Moderate deviations in first-passage percolation for bounded weights
Wai-Kit Lam, Shuta Nakajima
TL;DR
This work analyzes moderate deviations in first-passage percolation on Z^d with bounded edge-weights, focusing on the regime between typical fluctuations and large deviations. By combining a multi-scale slab/decomposition approach with refined concentration assumptions and curvature conditions on the limit shape, the authors derive explicit upper and lower bounds for both upper- and lower-tail moderate deviations around the time constant, with exponents governed by the fluctuation exponent χ. They further connect near-zero rate-function behavior to these MD exponents and discuss the implications for the limiting distribution and universality, including a heuristic relation to KPZ-type scaling.

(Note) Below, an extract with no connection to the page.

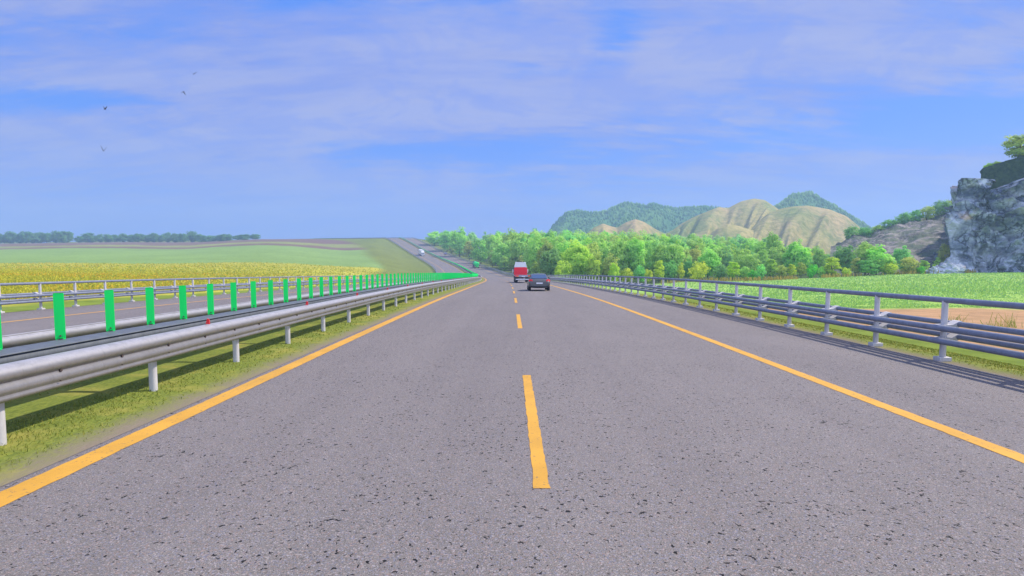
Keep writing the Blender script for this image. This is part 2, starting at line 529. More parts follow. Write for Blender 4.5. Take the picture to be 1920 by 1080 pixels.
SB = srange(-25, 845)
bolt_me = MB()
bolt_me.cyl((0.0, 0, 0), (0.018, 0, 0), 0.022, n=8)
for nm, o, sgn, lab in (("guardrail", -5.32, 1, "silver corrugated steel guardrail on round posts along the left edge of the near carriageway"),
                        ("guardrail", -7.62, -1, "silver steel guardrail behind the green panels, facing the opposite carriageway")):
    root = empty(nm, tuple(rp(8.7, o)))
    Mi = Matrix.Translation(-Vector(root.location))
    tag(root, lab, "guardrail")
    prof = beam_profile(o, sgn)
    if sgn < 0:   # seen from behind: a closed beam, rounded on both sides
        prof = beam_profile(o, -1)[2:22] + [(o + 0.0 + (x - o) * -1 + 0.12, z) for x, z in beam_profile(o, -1)[2:22]][::-1]
    b = swept_obj("beam", prof, SB, M["galv"], root, closed=True, flip=(sgn < 0), uvz=True)
    b.location = -Vector(root.location)
    pm = cyl_mesh("post", M["post"], 0.058, -0.35, 0.80)
    L = Vector(root.location)
    if sgn < 0: pm = cyl_mesh("post", M["post"], 0.05, -0.35, 0.62)
    sp = [((p[0] - L.x, p[1] - L.y, p[2] - L.z), r) for p, r in spots(o - sgn * 0.10, 0.0, 8.75 - 2.67 * 6, 2.67)]
    place_parts(root, "post", pm, sp)
    if sgn > 0:
        # bolt heads in the valley of the beam
        bm_ = MB()
        for s in np.arange(6.75 - 4.3, 48, 1.08):
            p = rp(s, o + 0.03, 0.698); q = rp(s, o + 0.060, 0.698)
            bm_.cyl(p, q, 0.019, n=8)
            p = rp(s - .05, o + 0.075, 0.585); q = rp(s - .05, o + 0.09, 0.585)
            bm_.cyl(p, q, 0.008, n=6)
        bo = bm_.build("bolt", M["bolt"], root); bo.location = -L; tag(bo, kind="stuff")
        rm = MB(); rm.add([(-0.035, 0, 0.0), (0.035, 0, 0.0), (0.03, 0, 0.085), (-0.005, 0, 0.10), (-0.035, 0.02, 0.0), (0.035, 0.02, 0.0), (0.03, 0.02, 0.085), (-0.005, 0.02, 0.10)],
                          [(0, 1, 2, 3), (7, 6, 5, 4), (0, 4, 5, 1), (1, 5, 6, 2), (2, 6, 7, 3), (3, 7, 4, 0)])
        rme = rm.mesh("reflector", M["red_plastic"])
        for s in np.arange(5.25, 140, 5.0):
            p = rp(s, o - 0.03, 0.885)
            link("reflector", rme, root, (p[0] - L.x, p[1] - L.y, p[2] - L.z), heading(s))

# channel carrying the anti-glare panels
scr = empty("anti_glare_screen", tuple(rp(8.7, -6.4)))
tag(scr, "row of bright green anti-glare panels standing on a steel channel down the median", "anti-glare screen")
L = Vector(scr.location)
pr = [(-6.11, 0.68), (-6.11, 0.822), (-6.125, 0.824), (-6.125, 0.831), (-6.09, 0.833), (-6.09, 0.845), (-6.11, 0.852), (-6.20, 0.860), (-6.44, 0.864), (-6.48, 0.855), (-6.48, 0.72), (-6.46, 0.72), (-6.46, 0.835), (-6.16, 0.835), (-6.15, 0.70)]
c = swept_obj("channel", pr, SB, M["galv_blue"], scr, closed=True, smooth=False, flip=True); c.location = -L
arm = MB(); arm.box(-1.22, 1.05, -0.05, 0.05, 0.60, 0.70, 0.01)
place_parts(scr, "crossarm", arm.mesh("crossarm", M["galv_blue"]), [((p[0] - L.x, p[1] - L.y, p[2] - L.z), r) for p, r in spots(-6.37, 0, 8.75 - 2.67 * 4, 2.67)])
pb = MB()
hw = 0.061
pts = [(-hw + .012, 0.0), (-hw * .55, 0.0), (-hw * .5, 0.03), (hw * .5, 0.03), (hw * .55, 0.0), (hw - .012, 0.0), (hw, 0.012), (hw, 0.655), (hw - .01, 0.665), (-hw + .01, 0.665), (-hw, 0.655), (-hw, 0.012)]
# gently bowed plastic blade
def bow(x): return 0.014 * (1 - (x / hw) ** 2)
fr = [(x, -bow(x), z) for x, z in pts]; bk = [(x, -bow(x) + 0.008, z) for x, z in pts]
n = len(pts)
pb.add(fr + bk, [(0, 1, 2, 11), (11, 2, 3, 6), (3, 4, 5, 6), (11, 6, 7, 10), (10, 7, 8, 9)] + [tuple(n + i for i in f[::-1]) for f in [(0, 1, 2, 11), (11, 2, 3, 6), (3, 4, 5, 6), (11, 6, 7, 10), (10, 7, 8, 9)]] + [(i, n + i, n + (i + 1) % n, (i + 1) % n) for i in range(n)])
pme = pb.mesh("panel", M["panel"])
bb = MB(); bb.cyl((0, -0.022, 0.055), (0, 0.0, 0.055), 0.012, n=8); bb.box(-0.02, 0.02, 0.002, 0.012, -0.02, 0.05)
bme = bb.mesh("bolt", M["bolt"])
sp = [((p[0] - L.x, p[1] - L.y, p[2] - L.z), r + random.uniform(-.06, .06) + R(36)) for p, r in spots(-6.42, 0.864, 8.28 - 1.045 * 3, 1.045, 660)]
place_parts(scr, "panel", pme, sp, 100, kids=(("bolt", bme, (0, 0, 0)),))

# ------------------------------------------------------------------ tubular fences at the outer edges
def circ(o, z, r, n=10): return [(o + r * math.cos(2 * math.pi * i / n), z + r * math.sin(2 * math.pi * i / n)) for i in range(n)]


postb = MB(); postb.cyl((0, 0, 0.0), (0, 0, 1.20), 0.058, n=14)
post_me = postb.mesh("post", M["post"])
bpb = MB(); bpb.box(-0.125, 0.125, -0.10, 0.10, -0.06, 0.055, 0.015)
bp_me = bpb.mesh("base_plate", M["post"])


def bracket_mesh(sg):
    b = MB()
    for z in (0.40, 0.66):
        # arm through the post with a saddle under each rail
        prof = [(-0.19, -0.02), (-0.19, 0.03), (-0.10, 0.055), (0.10, 0.06), (0.24, 0.135), (0.29, 0.135), (0.30, 0.05), (0.20, -0.01), (0.08, -0.045), (-0.12, -0.045)]
        for y0, y1 in ((-0.10, 0.10),):
            vs = [(sg * x, y0, z + q) for x, q in prof] + [(sg * x, y1, z + q) for x, q in prof]
            m_ = len(prof)
            b.add(vs, [list(range(m_))[::-1], list(range(m_, 2 * m_))] + [(i, (i + 1) % m_, m_ + (i + 1) % m_, m_ + i) for i in range(m_)])
    return b.mesh("bracket", M["post"])


for nm, o, sg, s0, lab in (("rail_fence", 8.80, 1, 11.85 - 2.2 * 4, "blue-grey tubular steel rail fence on pale posts along the right shoulder"),
                           ("rail_fence", -21.95, -1, 25.1 - 2.2 * 8, "pale grey tubular rail fence along the far side of the opposite carriageway")):
    root = empty(nm, tuple(rp(12, o))); tag(root, lab, "fence"); L = Vector(root.location)
    for ro, rz, r in ((0, 1.215, 0.060), (-0.21 * sg, 0.66, 0.062), (-0.21 * sg, 0.40, 0.062), (0.24 * sg, 0.73, 0.055), (0.24 * sg, 0.47, 0.055)):
        t = swept_obj("rail", circ(o + ro, rz, r), SB, M["rail"], root, closed=True, flip=True); t.location = -L
    bme2 = bracket_mesh(sg)
    sp = [((p[0] - L.x, p[1] - L.y, p[2] - L.z), r) for p, r in spots(o, 0.0, s0, 2.2, 800)]
    place_parts(root, "post", post_me, sp, 100, kids=(("base_plate", bp_me, (0, 0, 0)), ("bracket", bme2, (0, 0, 0))))

# ------------------------------------------------------------------ terrain
_cp = []
def cp(px, py, D): _cp.append(at(px, py, D))
# left side
cp(0, 560, 30); cp(-500, 580, 24); cp(0, 515, 80); cp(0, 494, 205); cp(300, 494, 210); cp(600, 499, 220); cp(740, 501, 245)
cp(0, 468, 440); cp(-600, 468, 440); cp(350, 466, 460); cp(640, 465, 500); cp(700, 478, 400)
cp(0, 457, 800); cp(-700, 458, 800); cp(240, 454, 800); cp(480, 449, 800); cp(600, 446.5, 780); cp(690, 446, 730); cp(760, 447, 760)
cp(500, 520, 110); cp(250, 520, 80)
# right side
cp(1900, 612, 21); cp(1700, 579, 34); cp(2300, 600, 30); cp(1900, 545, 60); cp(1900, 512, 140); cp(2300, 508, 140); cp(1700, 514, 150); cp(1560, 521, 140); cp(1450, 526, 135); cp(1300, 526, 165)
cp(1150, 524, 190); cp(1000, 515, 260); cp(920, 497, 370); cp(870, 480, 500); cp(830, 462, 600); cp(1100, 490, 420); cp(1300, 490, 420); cp(1500, 500, 330); cp(1700, 500, 300)
cp(1000, 470, 700); cp(1300, 470, 700); cp(1600, 472, 700); cp(2000, 480, 500); cp(830, 452, 760); cp(900, 455, 900); cp(1300, 458, 1000); cp(1700, 458, 1000); cp(0, 459, 1100); cp(500, 455, 1100); cp(750, 452, 1100)
_cp = np.array(_cp)
for x, y, z in ((-60, -60, 1.5), (60, -60, 1.0), (0, -200, 6), (300, -100, 2), (-300, -100, 4), (-1500, 1500, 0), (1500, 1500, 10), (0, 2800, 0), (-2500, 0, 0), (2500, 0, 5), (0, -2500, 5)):
    _cp = np.vstack([_cp, (x, y, z)])


def warp(x, y):
    r = np.hypot(x, y) + 1e-6
    return np.stack([x / r * 1.3 * np.log(r + 8), y / r * 1.3 * np.log(r + 8)], -1)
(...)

Importantly, several results are proven rigorously without unverified assumptions, while the full MD picture remains contingent on widely believed but unproven curvature and concentration hypotheses in higher dimensions.
Abstract
We investigate the moderate and large deviations in first-passage percolation (FPP) with bounded weights on $\mathbb{Z}^d$ for $d \geq 2$. Write $T(\mathbf{x}, \mathbf{y})$ for the first-passage time and denote by $μ(\mathbf{u})$ the time constant in direction $\mathbf{u}$. In this paper, we establish that, if one assumes that the sublinear error term $T(\mathbf{0}, N\mathbf{u}) - Nμ(\mathbf{u})$ is of order $N^χ$, then under some unverified (but widely believed) assumptions, for $χ< a < 1$, \begin{align*} &\mathbb{P}\bigl(T(\mathbf{0}, N\mathbf{u}) > Nμ(\mathbf{u}) + N^a\bigr) = \exp{\Big(-\,N^{\frac{d(1+o(1))}{1-χ}(a-χ)}\Big)},\end{align*} \begin{align*} &\mathbb{P}\bigl(T(\mathbf{0}, N\mathbf{u}) < Nμ(\mathbf{u}) - N^a\bigr) = \exp{\Big(-\,N^{\frac{1+o(1)}{1-χ}(a-χ)}\Big)}, \end{align*} with accompanying estimates in the borderline case $a=1$. Moreover, the exponents $\frac{d}{1-χ}$ and $\frac{1}{1-χ}$ also appear in the asymptotic behavior near $0$ of the rate functions for upper and lower tail large deviations. Notably, some of our estimates are established rigorously without relying on any unverified assumptions. Our main results highlight the interplay between fluctuations and the decay rates of large deviations, and bridge the gap between these two regimes. A key ingredient of our proof is an improved concentration via multi-scale analysis for several moderate deviation estimates, a phenomenon that has previously appeared in the contexts of two-dimensional last-passage percolation and two-dimensional rotationally invariant FPP.